◆ **Task statement**
Write out the listing below exactly, and omit any images you find in it.

◆ **Collected material**
-------

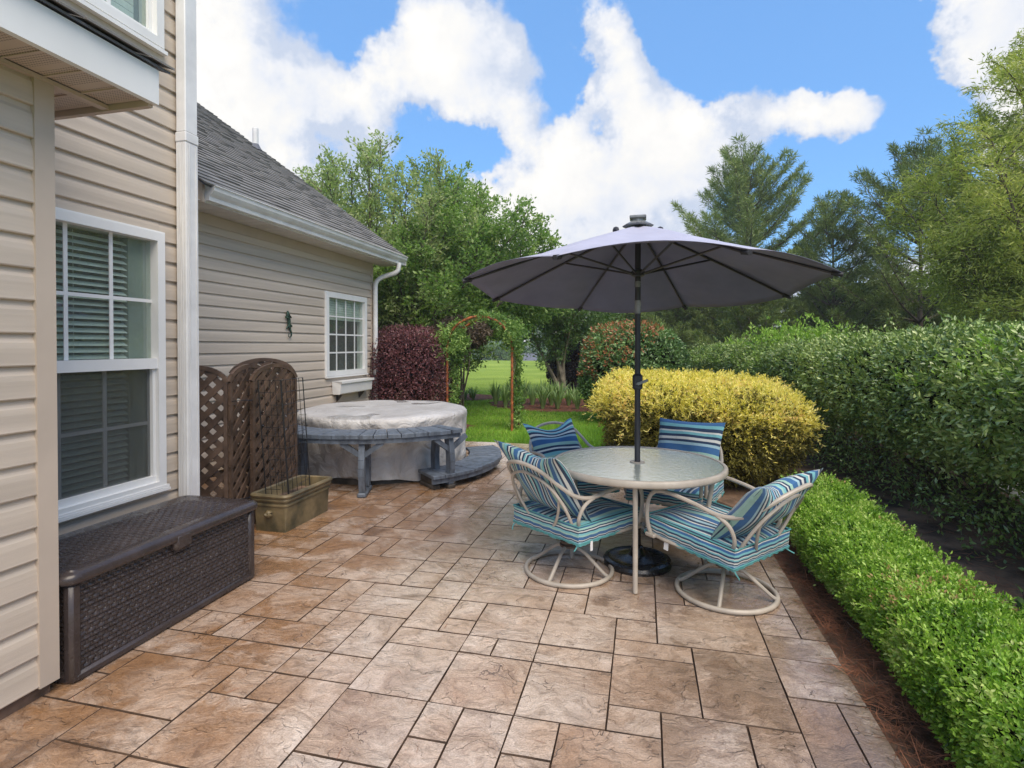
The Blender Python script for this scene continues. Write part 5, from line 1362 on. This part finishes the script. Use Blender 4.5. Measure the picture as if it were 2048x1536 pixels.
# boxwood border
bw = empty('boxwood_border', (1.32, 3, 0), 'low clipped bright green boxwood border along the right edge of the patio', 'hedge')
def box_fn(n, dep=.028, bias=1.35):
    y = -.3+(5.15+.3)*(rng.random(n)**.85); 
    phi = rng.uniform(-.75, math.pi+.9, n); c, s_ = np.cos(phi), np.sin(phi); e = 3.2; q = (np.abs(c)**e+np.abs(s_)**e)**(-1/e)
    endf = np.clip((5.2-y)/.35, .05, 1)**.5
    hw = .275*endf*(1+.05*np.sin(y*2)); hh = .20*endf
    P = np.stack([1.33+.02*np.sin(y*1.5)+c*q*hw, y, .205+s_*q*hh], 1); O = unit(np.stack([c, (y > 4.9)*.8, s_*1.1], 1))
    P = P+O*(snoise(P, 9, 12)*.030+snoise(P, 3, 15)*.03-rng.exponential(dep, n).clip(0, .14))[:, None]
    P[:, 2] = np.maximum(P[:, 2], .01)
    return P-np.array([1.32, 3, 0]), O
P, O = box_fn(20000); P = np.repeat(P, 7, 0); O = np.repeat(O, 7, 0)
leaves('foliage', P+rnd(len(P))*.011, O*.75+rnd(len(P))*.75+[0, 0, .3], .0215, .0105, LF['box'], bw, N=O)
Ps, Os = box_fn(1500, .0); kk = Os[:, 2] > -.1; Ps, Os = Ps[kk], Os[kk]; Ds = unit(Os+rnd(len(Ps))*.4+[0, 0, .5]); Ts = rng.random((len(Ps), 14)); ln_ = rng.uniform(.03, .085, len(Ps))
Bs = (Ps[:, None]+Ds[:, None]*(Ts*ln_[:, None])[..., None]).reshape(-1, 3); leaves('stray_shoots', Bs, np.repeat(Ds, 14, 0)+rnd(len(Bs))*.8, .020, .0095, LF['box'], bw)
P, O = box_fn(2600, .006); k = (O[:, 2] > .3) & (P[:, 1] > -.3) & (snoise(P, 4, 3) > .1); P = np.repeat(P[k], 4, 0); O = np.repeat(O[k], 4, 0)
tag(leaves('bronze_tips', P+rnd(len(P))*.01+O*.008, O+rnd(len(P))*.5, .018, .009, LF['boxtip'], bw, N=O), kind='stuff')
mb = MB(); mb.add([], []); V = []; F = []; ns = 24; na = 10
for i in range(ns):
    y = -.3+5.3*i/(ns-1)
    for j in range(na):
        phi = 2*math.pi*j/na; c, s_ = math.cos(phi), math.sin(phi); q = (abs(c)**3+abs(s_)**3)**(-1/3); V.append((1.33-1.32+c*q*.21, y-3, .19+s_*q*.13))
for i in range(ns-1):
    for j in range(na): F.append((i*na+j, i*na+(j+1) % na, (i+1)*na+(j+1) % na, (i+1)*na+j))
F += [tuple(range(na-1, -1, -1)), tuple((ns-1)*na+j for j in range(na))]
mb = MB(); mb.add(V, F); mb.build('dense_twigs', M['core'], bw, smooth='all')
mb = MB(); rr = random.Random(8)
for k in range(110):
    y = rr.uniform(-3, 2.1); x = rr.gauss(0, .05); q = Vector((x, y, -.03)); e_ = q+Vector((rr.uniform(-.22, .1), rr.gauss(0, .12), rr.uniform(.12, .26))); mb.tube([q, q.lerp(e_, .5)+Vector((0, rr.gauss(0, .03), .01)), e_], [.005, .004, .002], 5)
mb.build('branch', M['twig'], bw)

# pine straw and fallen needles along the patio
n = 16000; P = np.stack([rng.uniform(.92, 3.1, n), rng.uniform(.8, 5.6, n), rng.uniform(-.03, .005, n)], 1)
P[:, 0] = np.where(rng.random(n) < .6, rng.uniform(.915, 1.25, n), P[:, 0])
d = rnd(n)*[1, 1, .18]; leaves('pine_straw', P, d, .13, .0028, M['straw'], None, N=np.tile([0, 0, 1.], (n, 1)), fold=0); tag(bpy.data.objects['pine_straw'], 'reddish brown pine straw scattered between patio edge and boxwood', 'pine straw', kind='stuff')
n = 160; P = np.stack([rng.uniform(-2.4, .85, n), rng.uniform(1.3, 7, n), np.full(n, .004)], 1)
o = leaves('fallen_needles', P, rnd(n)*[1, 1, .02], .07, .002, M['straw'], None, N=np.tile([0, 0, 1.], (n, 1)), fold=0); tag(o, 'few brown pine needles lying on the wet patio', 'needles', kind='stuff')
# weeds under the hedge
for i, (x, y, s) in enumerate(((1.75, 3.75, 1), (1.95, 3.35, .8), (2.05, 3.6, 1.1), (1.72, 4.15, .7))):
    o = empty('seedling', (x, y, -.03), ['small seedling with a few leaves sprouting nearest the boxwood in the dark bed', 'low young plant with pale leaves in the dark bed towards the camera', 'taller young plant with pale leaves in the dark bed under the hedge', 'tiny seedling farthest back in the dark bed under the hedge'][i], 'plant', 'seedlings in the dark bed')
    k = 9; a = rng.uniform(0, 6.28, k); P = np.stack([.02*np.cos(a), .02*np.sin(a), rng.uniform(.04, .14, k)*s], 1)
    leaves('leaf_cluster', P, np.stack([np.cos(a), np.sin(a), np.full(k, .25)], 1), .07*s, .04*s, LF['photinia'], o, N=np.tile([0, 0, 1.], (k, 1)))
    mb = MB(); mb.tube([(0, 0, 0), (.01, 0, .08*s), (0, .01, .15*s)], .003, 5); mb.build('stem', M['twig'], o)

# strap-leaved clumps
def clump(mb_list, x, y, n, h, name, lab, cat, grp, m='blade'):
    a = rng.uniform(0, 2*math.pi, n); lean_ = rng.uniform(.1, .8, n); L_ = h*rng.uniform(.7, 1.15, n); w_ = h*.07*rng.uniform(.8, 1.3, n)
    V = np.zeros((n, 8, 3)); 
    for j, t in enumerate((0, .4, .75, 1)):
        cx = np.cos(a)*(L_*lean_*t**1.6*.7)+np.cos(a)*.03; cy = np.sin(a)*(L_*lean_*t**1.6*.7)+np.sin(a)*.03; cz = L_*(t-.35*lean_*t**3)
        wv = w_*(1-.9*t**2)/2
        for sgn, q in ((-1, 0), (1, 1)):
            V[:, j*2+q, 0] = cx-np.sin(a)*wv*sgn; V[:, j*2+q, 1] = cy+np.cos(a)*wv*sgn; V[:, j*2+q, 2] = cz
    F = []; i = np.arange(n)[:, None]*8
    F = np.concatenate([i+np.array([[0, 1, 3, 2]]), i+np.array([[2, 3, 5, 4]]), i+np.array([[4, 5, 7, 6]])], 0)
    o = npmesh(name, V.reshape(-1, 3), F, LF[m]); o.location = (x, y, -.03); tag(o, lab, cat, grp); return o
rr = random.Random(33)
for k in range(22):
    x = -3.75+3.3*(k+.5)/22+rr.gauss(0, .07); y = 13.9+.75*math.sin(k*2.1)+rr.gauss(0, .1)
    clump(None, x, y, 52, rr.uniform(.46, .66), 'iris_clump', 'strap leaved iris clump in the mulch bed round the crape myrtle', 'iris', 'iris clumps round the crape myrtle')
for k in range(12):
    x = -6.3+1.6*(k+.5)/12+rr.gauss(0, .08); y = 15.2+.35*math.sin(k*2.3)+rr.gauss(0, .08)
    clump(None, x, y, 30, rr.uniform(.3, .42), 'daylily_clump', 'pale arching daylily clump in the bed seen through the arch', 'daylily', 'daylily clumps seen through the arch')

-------

◆ **The completed task**
The Blender Python script for this scene continues. Write part 5, from line 1362 on. This part finishes the script. Use Blender 4.5. Measure the picture as if it were 2048x1536 pixels.
# boxwood border
bw = empty('boxwood_border', (1.32, 3, 0), 'low clipped bright green boxwood border along the right edge of the patio', 'hedge')
def box_fn(n, dep=.028, bias=1.35):
    y = -.3+(5.15+.3)*(rng.random(n)**.85); 
    phi = rng.uniform(-.75, math.pi+.9, n); c, s_ = np.cos(phi), np.sin(phi); e = 3.2; q = (np.abs(c)**e+np.abs(s_)**e)**(-1/e)
    endf = np.clip((5.2-y)/.35, .05, 1)**.5
    hw = .275*endf*(1+.05*np.sin(y*2)); hh = .20*endf
    P = np.stack([1.33+.02*np.sin(y*1.5)+c*q*hw, y, .205+s_*q*hh], 1); O = unit(np.stack([c, (y > 4.9)*.8, s_*1.1], 1))
    P = P+O*(snoise(P, 9, 12)*.030+snoise(P, 3, 15)*.03-rng.exponential(dep, n).clip(0, .14))[:, None]
    P[:, 2] = np.maximum(P[:, 2], .01)
    return P-np.array([1.32, 3, 0]), O
P, O = box_fn(20000); P = np.repeat(P, 7, 0); O = np.repeat(O, 7, 0)
leaves('foliage', P+rnd(len(P))*.011, O*.75+rnd(len(P))*.75+[0, 0, .3], .0215, .0105, LF['box'], bw, N=O)
Ps, Os = box_fn(1500, .0); kk = Os[:, 2] > -.1; Ps, Os = Ps[kk], Os[kk]; Ds = unit(Os+rnd(len(Ps))*.4+[0, 0, .5]); Ts = rng.random((len(Ps), 14)); ln_ = rng.uniform(.03, .085, len(Ps))
Bs = (Ps[:, None]+Ds[:, None]*(Ts*ln_[:, None])[..., None]).reshape(-1, 3); leaves('stray_shoots', Bs, np.repeat(Ds, 14, 0)+rnd(len(Bs))*.8, .020, .0095, LF['box'], bw)
P, O = box_fn(2600, .006); k = (O[:, 2] > .3) & (P[:, 1] > -.3) & (snoise(P, 4, 3) > .1); P = np.repeat(P[k], 4, 0); O = np.repeat(O[k], 4, 0)
tag(leaves('bronze_tips', P+rnd(len(P))*.01+O*.008, O+rnd(len(P))*.5, .018, .009, LF['boxtip'], bw, N=O), kind='stuff')
mb = MB(); mb.add([], []); V = []; F = []; ns = 24; na = 10
for i in range(ns):
    y = -.3+5.3*i/(ns-1)
    for j in range(na):
        phi = 2*math.pi*j/na; c, s_ = math.cos(phi), math.sin(phi); q = (abs(c)**3+abs(s_)**3)**(-1/3); V.append((1.33-1.32+c*q*.21, y-3, .19+s_*q*.13))
for i in range(ns-1):
    for j in range(na): F.append((i*na+j, i*na+(j+1) % na, (i+1)*na+(j+1) % na, (i+1)*na+j))
F += [tuple(range(na-1, -1, -1)), tuple((ns-1)*na+j for j in range(na))]
mb = MB(); mb.add(V, F); mb.build('dense_twigs', M['core'], bw, smooth='all')
mb = MB(); rr = random.Random(8)
for k in range(110):
    y = rr.uniform(-3, 2.1); x = rr.gauss(0, .05); q = Vector((x, y, -.03)); e_ = q+Vector((rr.uniform(-.22, .1), rr.gauss(0, .12), rr.uniform(.12, .26))); mb.tube([q, q.lerp(e_, .5)+Vector((0, rr.gauss(0, .03), .01)), e_], [.005, .004, .002], 5)
mb.build('branch', M['twig'], bw)

# pine straw and fallen needles along the patio
n = 16000; P = np.stack([rng.uniform(.92, 3.1, n), rng.uniform(.8, 5.6, n), rng.uniform(-.03, .005, n)], 1)
P[:, 0] = np.where(rng.random(n) < .6, rng.uniform(.915, 1.25, n), P[:, 0])
d = rnd(n)*[1, 1, .18]; leaves('pine_straw', P, d, .13, .0028, M['straw'], None, N=np.tile([0, 0, 1.], (n, 1)), fold=0); tag(bpy.data.objects['pine_straw'], 'reddish brown pine straw scattered between patio edge and boxwood', 'pine straw', kind='stuff')
n = 160; P = np.stack([rng.uniform(-2.4, .85, n), rng.uniform(1.3, 7, n), np.full(n, .004)], 1)
o = leaves('fallen_needles', P, rnd(n)*[1, 1, .02], .07, .002, M['straw'], None, N=np.tile([0, 0, 1.], (n, 1)), fold=0); tag(o, 'few brown pine needles lying on the wet patio', 'needles', kind='stuff')
# weeds under the hedge
for i, (x, y, s) in enumerate(((1.75, 3.75, 1), (1.95, 3.35, .8), (2.05, 3.6, 1.1), (1.72, 4.15, .7))):
    o = empty('seedling', (x, y, -.03), ['small seedling with a few leaves sprouting nearest the boxwood in the dark bed', 'low young plant with pale leaves in the dark bed towards the camera', 'taller young plant with pale leaves in the dark bed under the hedge', 'tiny seedling farthest back in the dark bed under the hedge'][i], 'plant', 'seedlings in the dark bed')
    k = 9; a = rng.uniform(0, 6.28, k); P = np.stack([.02*np.cos(a), .02*np.sin(a), rng.uniform(.04, .14, k)*s], 1)
    leaves('leaf_cluster', P, np.stack([np.cos(a), np.sin(a), np.full(k, .25)], 1), .07*s, .04*s, LF['photinia'], o, N=np.tile([0, 0, 1.], (k, 1)))
    mb = MB(); mb.tube([(0, 0, 0), (.01, 0, .08*s), (0, .01, .15*s)], .003, 5); mb.build('stem', M['twig'], o)

# strap-leaved clumps
def clump(mb_list, x, y, n, h, name, lab, cat, grp, m='blade'):
    a = rng.uniform(0, 2*math.pi, n); lean_ = rng.uniform(.1, .8, n); L_ = h*rng.uniform(.7, 1.15, n); w_ = h*.07*rng.uniform(.8, 1.3, n)
    V = np.zeros((n, 8, 3)); 
    for j, t in enumerate((0, .4, .75, 1)):
        cx = np.cos(a)*(L_*lean_*t**1.6*.7)+np.cos(a)*.03; cy = np.sin(a)*(L_*lean_*t**1.6*.7)+np.sin(a)*.03; cz = L_*(t-.35*lean_*t**3)
        wv = w_*(1-.9*t**2)/2
        for sgn, q in ((-1, 0), (1, 1)):
            V[:, j*2+q, 0] = cx-np.sin(a)*wv*sgn; V[:, j*2+q, 1] = cy+np.cos(a)*wv*sgn; V[:, j*2+q, 2] = cz
    F = []; i = np.arange(n)[:, None]*8
    F = np.concatenate([i+np.array([[0, 1, 3, 2]]), i+np.array([[2, 3, 5, 4]]), i+np.array([[4, 5, 7, 6]])], 0)
    o = npmesh(name, V.reshape(-1, 3), F, LF[m]); o.location = (x, y, -.03); tag(o, lab, cat, grp); return o
rr = random.Random(33)
for k in range(22):
    x = -3.75+3.3*(k+.5)/22+rr.gauss(0, .07); y = 13.9+.75*math.sin(k*2.1)+rr.gauss(0, .1)
    clump(None, x, y, 52, rr.uniform(.46, .66), 'iris_clump', 'strap leaved iris clump in the mulch bed round the crape myrtle', 'iris', 'iris clumps round the crape myrtle')
for k in range(12):
    x = -6.3+1.6*(k+.5)/12+rr.gauss(0, .08); y = 15.2+.35*math.sin(k*2.3)+rr.gauss(0, .08)
    clump(None, x, y, 30, rr.uniform(.3, .42), 'daylily_clump', 'pale arching daylily clump in the bed seen through the arch', 'daylily', 'daylily clumps seen through the arch')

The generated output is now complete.